Reproduce the lines of the material exactly, excluding every image.

----

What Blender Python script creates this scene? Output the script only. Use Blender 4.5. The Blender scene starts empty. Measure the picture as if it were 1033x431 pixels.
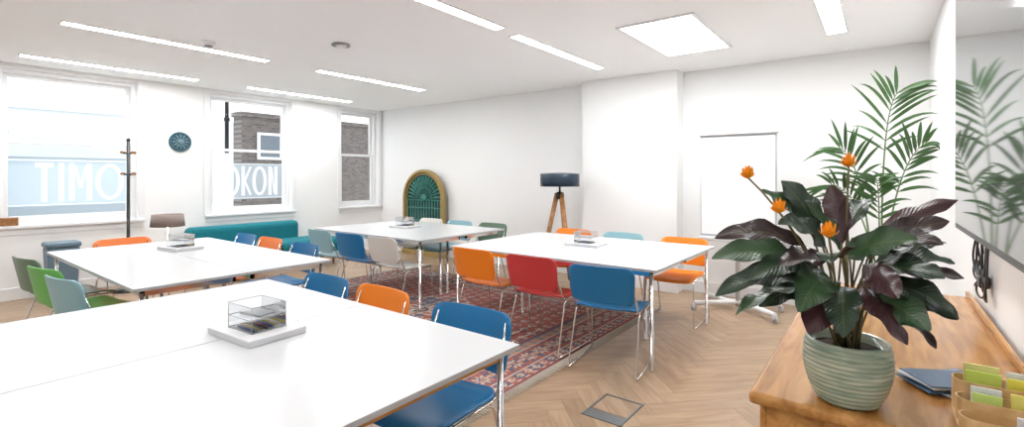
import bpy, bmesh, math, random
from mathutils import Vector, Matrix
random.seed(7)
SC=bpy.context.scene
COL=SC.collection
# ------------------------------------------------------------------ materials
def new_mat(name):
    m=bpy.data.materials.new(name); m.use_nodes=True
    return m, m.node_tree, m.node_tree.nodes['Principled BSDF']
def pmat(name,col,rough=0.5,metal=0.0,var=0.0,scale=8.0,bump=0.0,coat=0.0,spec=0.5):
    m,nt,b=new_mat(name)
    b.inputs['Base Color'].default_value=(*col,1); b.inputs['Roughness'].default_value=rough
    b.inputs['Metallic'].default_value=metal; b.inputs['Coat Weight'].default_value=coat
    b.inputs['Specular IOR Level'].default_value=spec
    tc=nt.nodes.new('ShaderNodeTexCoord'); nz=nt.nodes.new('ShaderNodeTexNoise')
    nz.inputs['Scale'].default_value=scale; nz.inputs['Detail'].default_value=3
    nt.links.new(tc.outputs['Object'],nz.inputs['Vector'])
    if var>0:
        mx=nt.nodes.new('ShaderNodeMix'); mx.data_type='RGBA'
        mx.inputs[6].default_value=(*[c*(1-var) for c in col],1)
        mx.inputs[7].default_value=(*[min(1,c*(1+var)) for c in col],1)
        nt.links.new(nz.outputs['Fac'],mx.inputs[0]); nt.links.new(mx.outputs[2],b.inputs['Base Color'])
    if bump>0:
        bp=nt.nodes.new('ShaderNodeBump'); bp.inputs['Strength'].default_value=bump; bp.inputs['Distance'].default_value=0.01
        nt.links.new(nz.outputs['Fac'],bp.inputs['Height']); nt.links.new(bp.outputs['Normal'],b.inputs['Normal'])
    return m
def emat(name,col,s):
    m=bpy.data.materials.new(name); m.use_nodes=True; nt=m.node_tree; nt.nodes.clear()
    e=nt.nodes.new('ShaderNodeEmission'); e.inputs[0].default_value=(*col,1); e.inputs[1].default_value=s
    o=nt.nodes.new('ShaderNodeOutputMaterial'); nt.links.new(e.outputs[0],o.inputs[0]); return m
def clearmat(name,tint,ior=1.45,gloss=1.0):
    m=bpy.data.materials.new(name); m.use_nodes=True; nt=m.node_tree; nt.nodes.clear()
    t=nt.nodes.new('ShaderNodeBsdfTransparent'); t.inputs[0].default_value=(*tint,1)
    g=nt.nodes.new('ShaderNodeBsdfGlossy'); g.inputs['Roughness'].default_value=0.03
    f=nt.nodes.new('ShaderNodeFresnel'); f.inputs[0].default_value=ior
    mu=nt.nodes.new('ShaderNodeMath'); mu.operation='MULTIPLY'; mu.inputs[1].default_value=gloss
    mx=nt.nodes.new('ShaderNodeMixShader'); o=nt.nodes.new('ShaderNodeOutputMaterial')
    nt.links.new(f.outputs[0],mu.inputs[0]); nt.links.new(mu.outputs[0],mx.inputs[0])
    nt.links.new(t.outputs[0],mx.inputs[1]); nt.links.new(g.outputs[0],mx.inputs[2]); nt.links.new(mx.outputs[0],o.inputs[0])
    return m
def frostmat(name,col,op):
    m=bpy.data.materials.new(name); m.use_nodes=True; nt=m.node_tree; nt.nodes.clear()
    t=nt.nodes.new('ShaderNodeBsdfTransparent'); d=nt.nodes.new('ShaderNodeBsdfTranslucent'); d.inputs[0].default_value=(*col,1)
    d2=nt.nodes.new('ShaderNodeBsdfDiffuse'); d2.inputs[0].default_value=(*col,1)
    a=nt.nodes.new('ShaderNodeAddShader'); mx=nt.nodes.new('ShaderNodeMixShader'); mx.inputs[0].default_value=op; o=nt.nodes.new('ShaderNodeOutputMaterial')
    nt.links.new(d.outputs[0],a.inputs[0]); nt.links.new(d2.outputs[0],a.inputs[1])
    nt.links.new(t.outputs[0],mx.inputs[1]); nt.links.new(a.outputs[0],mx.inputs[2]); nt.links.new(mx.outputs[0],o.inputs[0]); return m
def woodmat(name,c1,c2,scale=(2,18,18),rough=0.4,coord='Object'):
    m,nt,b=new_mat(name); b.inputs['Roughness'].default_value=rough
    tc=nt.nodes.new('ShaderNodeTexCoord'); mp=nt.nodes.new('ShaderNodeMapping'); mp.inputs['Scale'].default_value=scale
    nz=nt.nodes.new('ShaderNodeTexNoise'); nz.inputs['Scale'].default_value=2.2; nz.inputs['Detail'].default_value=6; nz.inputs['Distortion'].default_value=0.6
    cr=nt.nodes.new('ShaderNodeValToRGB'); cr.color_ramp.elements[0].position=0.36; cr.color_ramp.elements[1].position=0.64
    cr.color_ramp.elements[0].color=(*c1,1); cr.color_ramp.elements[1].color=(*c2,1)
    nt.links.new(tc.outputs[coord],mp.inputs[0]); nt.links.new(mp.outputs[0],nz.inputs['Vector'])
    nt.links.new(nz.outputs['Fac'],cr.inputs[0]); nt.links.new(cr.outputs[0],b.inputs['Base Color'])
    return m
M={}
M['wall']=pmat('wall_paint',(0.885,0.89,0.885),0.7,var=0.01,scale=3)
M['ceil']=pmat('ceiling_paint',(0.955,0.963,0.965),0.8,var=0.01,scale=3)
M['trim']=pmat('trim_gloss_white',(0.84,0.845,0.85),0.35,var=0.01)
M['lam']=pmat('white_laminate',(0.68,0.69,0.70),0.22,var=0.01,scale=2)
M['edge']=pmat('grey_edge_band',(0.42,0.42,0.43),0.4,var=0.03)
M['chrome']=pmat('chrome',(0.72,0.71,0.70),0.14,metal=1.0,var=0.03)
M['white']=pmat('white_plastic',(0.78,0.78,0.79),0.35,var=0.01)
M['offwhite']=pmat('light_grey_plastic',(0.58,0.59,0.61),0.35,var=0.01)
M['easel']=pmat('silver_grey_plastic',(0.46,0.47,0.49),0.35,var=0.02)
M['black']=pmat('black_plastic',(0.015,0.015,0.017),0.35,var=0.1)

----

# Answer to this exercise
What Blender Python script creates this scene? Output the script only. Use Blender 4.5. The Blender scene starts empty. Measure the picture as if it were 1033x431 pixels.
import bpy, bmesh, math, random
from mathutils import Vector, Matrix
random.seed(7)
SC=bpy.context.scene
COL=SC.collection
# ------------------------------------------------------------------ materials
def new_mat(name):
    m=bpy.data.materials.new(name); m.use_nodes=True
    return m, m.node_tree, m.node_tree.nodes['Principled BSDF']
def pmat(name,col,rough=0.5,metal=0.0,var=0.0,scale=8.0,bump=0.0,coat=0.0,spec=0.5):
    m,nt,b=new_mat(name)
    b.inputs['Base Color'].default_value=(*col,1); b.inputs['Roughness'].default_value=rough
    b.inputs['Metallic'].default_value=metal; b.inputs['Coat Weight'].default_value=coat
    b.inputs['Specular IOR Level'].default_value=spec
    tc=nt.nodes.new('ShaderNodeTexCoord'); nz=nt.nodes.new('ShaderNodeTexNoise')
    nz.inputs['Scale'].default_value=scale; nz.inputs['Detail'].default_value=3
    nt.links.new(tc.outputs['Object'],nz.inputs['Vector'])
    if var>0:
        mx=nt.nodes.new('ShaderNodeMix'); mx.data_type='RGBA'
        mx.inputs[6].default_value=(*[c*(1-var) for c in col],1)
        mx.inputs[7].default_value=(*[min(1,c*(1+var)) for c in col],1)
        nt.links.new(nz.outputs['Fac'],mx.inputs[0]); nt.links.new(mx.outputs[2],b.inputs['Base Color'])
    if bump>0:
        bp=nt.nodes.new('ShaderNodeBump'); bp.inputs['Strength'].default_value=bump; bp.inputs['Distance'].default_value=0.01
        nt.links.new(nz.outputs['Fac'],bp.inputs['Height']); nt.links.new(bp.outputs['Normal'],b.inputs['Normal'])
    return m
def emat(name,col,s):
    m=bpy.data.materials.new(name); m.use_nodes=True; nt=m.node_tree; nt.nodes.clear()
    e=nt.nodes.new('ShaderNodeEmission'); e.inputs[0].default_value=(*col,1); e.inputs[1].default_value=s
    o=nt.nodes.new('ShaderNodeOutputMaterial'); nt.links.new(e.outputs[0],o.inputs[0]); return m
def clearmat(name,tint,ior=1.45,gloss=1.0):
    m=bpy.data.materials.new(name); m.use_nodes=True; nt=m.node_tree; nt.nodes.clear()
    t=nt.nodes.new('ShaderNodeBsdfTransparent'); t.inputs[0].default_value=(*tint,1)
    g=nt.nodes.new('ShaderNodeBsdfGlossy'); g.inputs['Roughness'].default_value=0.03
    f=nt.nodes.new('ShaderNodeFresnel'); f.inputs[0].default_value=ior
    mu=nt.nodes.new('ShaderNodeMath'); mu.operation='MULTIPLY'; mu.inputs[1].default_value=gloss
    mx=nt.nodes.new('ShaderNodeMixShader'); o=nt.nodes.new('ShaderNodeOutputMaterial')
    nt.links.new(f.outputs[0],mu.inputs[0]); nt.links.new(mu.outputs[0],mx.inputs[0])
    nt.links.new(t.outputs[0],mx.inputs[1]); nt.links.new(g.outputs[0],mx.inputs[2]); nt.links.new(mx.outputs[0],o.inputs[0])
    return m
def frostmat(name,col,op):
    m=bpy.data.materials.new(name); m.use_nodes=True; nt=m.node_tree; nt.nodes.clear()
    t=nt.nodes.new('ShaderNodeBsdfTransparent'); d=nt.nodes.new('ShaderNodeBsdfTranslucent'); d.inputs[0].default_value=(*col,1)
    d2=nt.nodes.new('ShaderNodeBsdfDiffuse'); d2.inputs[0].default_value=(*col,1)
    a=nt.nodes.new('ShaderNodeAddShader'); mx=nt.nodes.new('ShaderNodeMixShader'); mx.inputs[0].default_value=op; o=nt.nodes.new('ShaderNodeOutputMaterial')
    nt.links.new(d.outputs[0],a.inputs[0]); nt.links.new(d2.outputs[0],a.inputs[1])
    nt.links.new(t.outputs[0],mx.inputs[1]); nt.links.new(a.outputs[0],mx.inputs[2]); nt.links.new(mx.outputs[0],o.inputs[0]); return m
def woodmat(name,c1,c2,scale=(2,18,18),rough=0.4,coord='Object'):
    m,nt,b=new_mat(name); b.inputs['Roughness'].default_value=rough
    tc=nt.nodes.new('ShaderNodeTexCoord'); mp=nt.nodes.new('ShaderNodeMapping'); mp.inputs['Scale'].default_value=scale
    nz=nt.nodes.new('ShaderNodeTexNoise'); nz.inputs['Scale'].default_value=2.2; nz.inputs['Detail'].default_value=6; nz.inputs['Distortion'].default_value=0.6
    cr=nt.nodes.new('ShaderNodeValToRGB'); cr.color_ramp.elements[0].position=0.36; cr.color_ramp.elements[1].position=0.64
    cr.color_ramp.elements[0].color=(*c1,1); cr.color_ramp.elements[1].color=(*c2,1)
    nt.links.new(tc.outputs[coord],mp.inputs[0]); nt.links.new(mp.outputs[0],nz.inputs['Vector'])
    nt.links.new(nz.outputs['Fac'],cr.inputs[0]); nt.links.new(cr.outputs[0],b.inputs['Base Color'])
    return m
M={}
M['wall']=pmat('wall_paint',(0.885,0.89,0.885),0.7,var=0.01,scale=3)
M['ceil']=pmat('ceiling_paint',(0.955,0.963,0.965),0.8,var=0.01,scale=3)
M['trim']=pmat('trim_gloss_white',(0.84,0.845,0.85),0.35,var=0.01)
M['lam']=pmat('white_laminate',(0.68,0.69,0.70),0.22,var=0.01,scale=2)
M['edge']=pmat('grey_edge_band',(0.42,0.42,0.43),0.4,var=0.03)
M['chrome']=pmat('chrome',(0.72,0.71,0.70),0.14,metal=1.0,var=0.03)
M['white']=pmat('white_plastic',(0.78,0.78,0.79),0.35,var=0.01)
M['offwhite']=pmat('light_grey_plastic',(0.58,0.59,0.61),0.35,var=0.01)
M['easel']=pmat('silver_grey_plastic',(0.46,0.47,0.49),0.35,var=0.02)
M['black']=pmat('black_plastic',(0.015,0.015,0.017),0.35,var=0.1)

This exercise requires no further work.